Home prices are the main reason that they're so indebted.

"Real house prices increased by an average of 4.6 per cent per year from 1999 to 2012, which was well above the average 0.3-per-cent increase over the prior two decades," Mr. Ferley wrote in the report. "This has resulted in higher leverage ratios for first-time home buyers. For existing home buyers (i.e. households who purchased their home prior to 1999), the price gains between 1999 to 2012 simply resulted in an increase in equity in real estate."

Even though mortgage rates are lower than they were in 1999, those aged 35 to 44 in 2012 have been making larger average monthly mortgage payments than their peers had been back in 1999 because they've taken on larger mortgages. "As a rough approximation, the monthly mortgage payment on a 25-year mortgage at market rates and average mortgage debt outstanding has risen much more sharply for the 2012 cohort of 35-44-year-olds compared to their 1999 equivalents than for other age groups," the report says.

But mortgages aren't solely responsible for this group's leverage.

"Excluding real estate, leverage still increased notably for this age cohort relative to other age groups when compared to their 1999 equivalents," the report says.

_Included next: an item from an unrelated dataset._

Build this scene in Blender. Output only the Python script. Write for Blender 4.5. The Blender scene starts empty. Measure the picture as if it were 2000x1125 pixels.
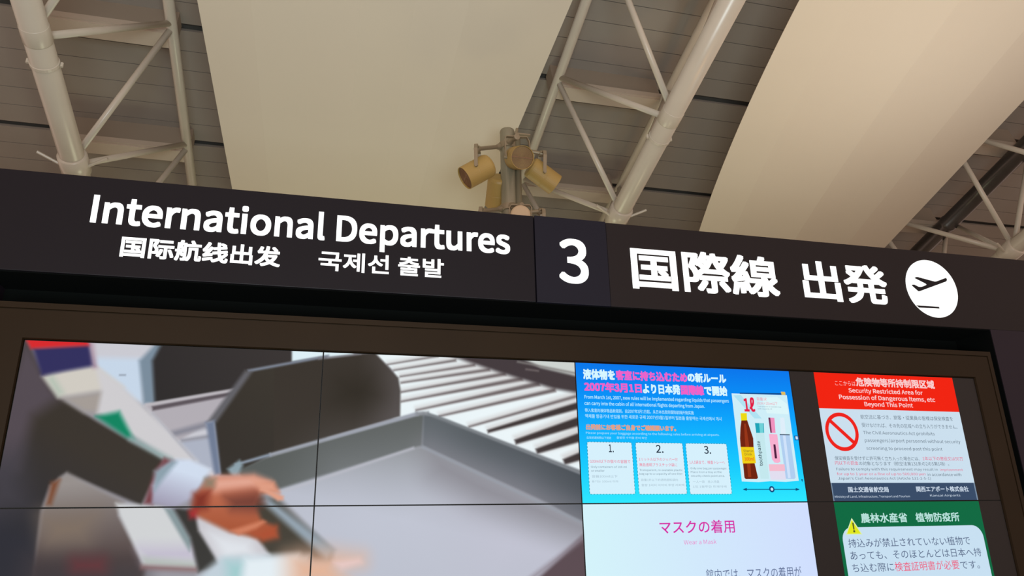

That's largely due to lines of credit.

"We expect that housing markets will undergo a 'soft landing' as activity moderates to levels more in line with demographic fundamentals over the next couple of years while the economy is expected to grow modestly going forward, lowering the unemployment rate and allowing for a gradual rise, or 'normalization,' of interest rates to occur alongside rising household incomes," the report said.

"With that said, the increased leverage associated with both mortgage and non-mortgage borrowing does imply the 35-44 age category is particularly vulnerable relative to the rest of the population were an unforeseen shock to occur."